As you know, Shadow DOM isolates elements from outside styling - by default, the stuff in a shadow isn't visible to selectors in the outer document, and this applies further as you nest, so each component's DOM is only styled by the stylesheets in the same shadow tree. So far, simple.

But we have ::part(), which allows outer scopes to apply styles to elements in shadows. So we have to decide which rule wins when there's a conflict.  We rejected just using specificity as normal, since the outer and inner scopes aren't necessarily designed together, and thus have no good way to avoid annoying interleaving errors with specificity.

Instead, we decided to add a new layer, between specificity and origin: scope. In the non-important origins, outer scopes win over inner scopes; `::part()` styles will always defeat the component's own styles, because it's assumed that using::part() for customization *should* be more considered higher-priority than setting up default always-on styles inside the component. The ordering is reversed in !important origins; `::part()` styles lose to the component's own styles, because presumably the component knows the *required* bits of its style better than the outer page does, and so can guard them by making them !important.

A given element can have more than two scopes competing over it, too: if a component nests an inner component, and the inner component exposes a `part`, then the outer component forwards that part onto itself, then you can have: (1) the inner component's own style, (2) the outer component using ::part() to style the inner component's element, and (3) the outer page using the forwarded ::part() to *also* style the inner component's element.  And all this has the reverse cascade in !important styles, too; potentially six different origin+scope combinations to puzzle thru when deciding which rule should win.

(*Effectively*, we're just adding arbitrary additional origins, arranged in the standard way based on a priority-of-constituencies approach. Just like author styles win over user styles, because they're assumed to be more specific and thus more likely to be correct in a given instance, styles from ::part() win over styles from the component. And !important inverts the relationship for the same reason.)
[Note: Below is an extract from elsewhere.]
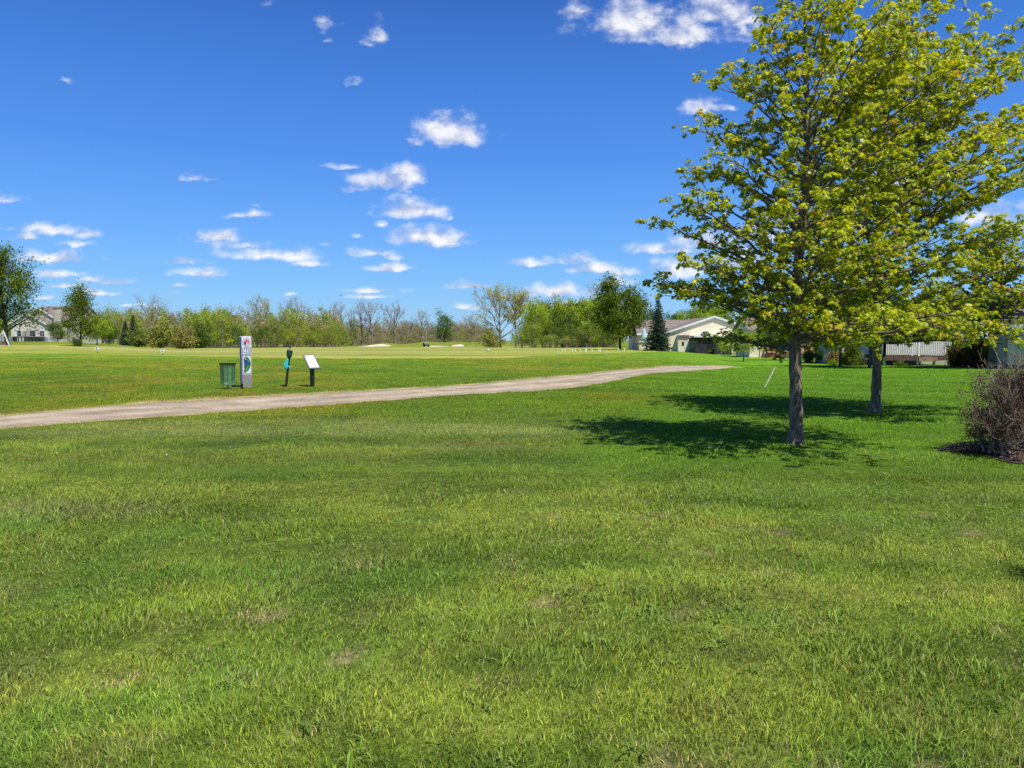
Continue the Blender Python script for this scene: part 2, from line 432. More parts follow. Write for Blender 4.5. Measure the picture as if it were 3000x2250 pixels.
# ------------------------------------------------------------------ ground sheet
def build_ground():
    yy = np.concatenate([np.linspace(-14, 0, 24)[:-1], np.geomspace(14, 3514, 560) - 14])
    tt = np.linspace(-1.5, 1.5, 460)
    Y, T = np.meshgrid(yy, tt, indexing='ij'); X = T * (Y + 16)
    x = X.ravel(); y = Y.ravel(); z = H(x, y)
    z = np.where(path_mask(x, y, .0), z - .01, z)
    nr, nc = Y.shape
    i = np.arange(nr - 1)[:, None] * nc + np.arange(nc - 1)[None, :]
    f = np.stack([i, i + 1, i + nc + 1, i + nc], -1).reshape(-1, 4)
    yu = np.interp(x, pu[:, 0], pu[:, 1]); fr = (y > yu - .3) & (y < yu + .9) & (x < pu[-1, 0])
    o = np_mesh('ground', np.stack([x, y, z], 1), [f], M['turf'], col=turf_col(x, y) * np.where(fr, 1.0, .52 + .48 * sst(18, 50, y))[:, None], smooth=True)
    tag(o, kind='structure')
build_ground()

def drape(name, X, Y, lift, mat, col=None, kind='structure'):
    nr, nc = X.shape; x = X.ravel(); y = Y.ravel()
    e = np.zeros((nr, nc), bool)                      # tuck the outer edges just under the turf
    if name == 'fairway': e[:, 0] = e[:, -1] = e[0] = e[-1] = True
    elif name == 'gravel_path': e[:, 0] = e[:, -1] = True
    z = H(x, y) + np.where(e.ravel(), -.06, lift)
    i = np.arange(nr - 1)[:, None] * nc + np.arange(nc - 1)[None, :]
    f = np.stack([i, i + 1, i + nc + 1, i + nc], -1).reshape(-1, 4)
    o = np_mesh(name, np.stack([x, y, z], 1), [f], mat, col=col(x, y) if col else None, smooth=True)
    return tag(o, kind=kind)

def build_path():
    xs = np.concatenate([np.arange(pu[0, 0], 4, .07), np.arange(4, pu[-1, 0], .12)])
    yu = np.interp(xs, pu[:, 0], pu[:, 1]); yl = np.interp(xs, pl[:, 0], pl[:, 1])
    s = np.linspace(0, 1, 22)
    X = np.repeat(xs[:, None], 22, 1); Y = yl[:, None] * (1 - s) + yu[:, None] * s
    j = .36 * (fbm(X * 1.6, Y * 1.6, 51, 3) - .5) + .30 * (fbm(X * 5, Y * 5, 52, 2) - .5)
    Y = Y + j
    S2 = np.repeat(s[None, :], len(xs), 0).ravel()
    def pcol(x, y):
        tr = np.exp(-((S2 - .30 - .04 * np.sin(x * .4)) / .12) ** 2) + np.exp(-((S2 - .72 - .04 * np.sin(x * .33)) / .12) ** 2)
        c = .80 + .28 * tr * (.6 + .8 * fbm(x * .7, y * .7, 55, 3)) + .5 * (fbm(x * 1.1, y * 1.6, 56, 4) - .5)
        e = sst(.16, .0, S2) + sst(.84, 1.0, S2)
        g = (e + .5 * np.exp(-((S2 - .5) / .08) ** 2)) * (fbm(x * 2.6, y * 2.6, 57, 3) > .52) * .55
        base = np.array([.70, .69, .66])[None] * c[:, None]
        return base * (1 - g)[:, None] + np.array([.55, .52, .22])[None] * g[:, None]
    drape('gravel_path', X, Y, .018, M['gravel'], pcol)
    # the same track seen again further on, beyond the rise
    t = np.linspace(0, 1, 24); cx = -0.5 + 9 * t; cy = 98 + 10 * np.sin(t * 2.2)
    w = np.linspace(-1.6, 1.6, 6)
    drape('gravel_path', cx[:, None] + 0 * w[None, :], cy[:, None] + w[None, :], .06, M['gravel'], lambda x, y: np.full((len(x), 3), .75))
build_path()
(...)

So! If custom origins uses the actual Origin machinery, then this increases all that complexity. Rather than 2*N origin+scope combinations (where N is the depth of the shadows), we'd have M*N combinations (where M is the total number of origins, at least 2). That gets complicated, both for authors and for implementations. It would also mean that scope is no longer a strong determiner of the winner: a higher-origin style in a component would beat a lower-origin style from `::part()`; it's not clear if authors would expect this or not.  (The "shadow scope is effectively additional origins" idea becomes very muddled; the "scoping origins" get duplicated into every custom origin, and you get a probably-confusing interleaving of styles. I think it matches author mental models better for scopes to be "more important" in the cascade than custom origins are, so a component user can confidently predict whether their ::part() styles will win over a component's own styles.)

If we instead do something like I suggest in <https://github.com/w3c/csswg-drafts/issues/4981#issuecomment-622090790>, moving this functionality into a new specificity category, we avoid the complexity problem; we retain just 2*N scope+origin combos. We also maintain the current "::part() beats component styles" behavior, which I *suspect* is better for authors.

Elika does bring up some counter-points to that idea, tho, so more thought is needed.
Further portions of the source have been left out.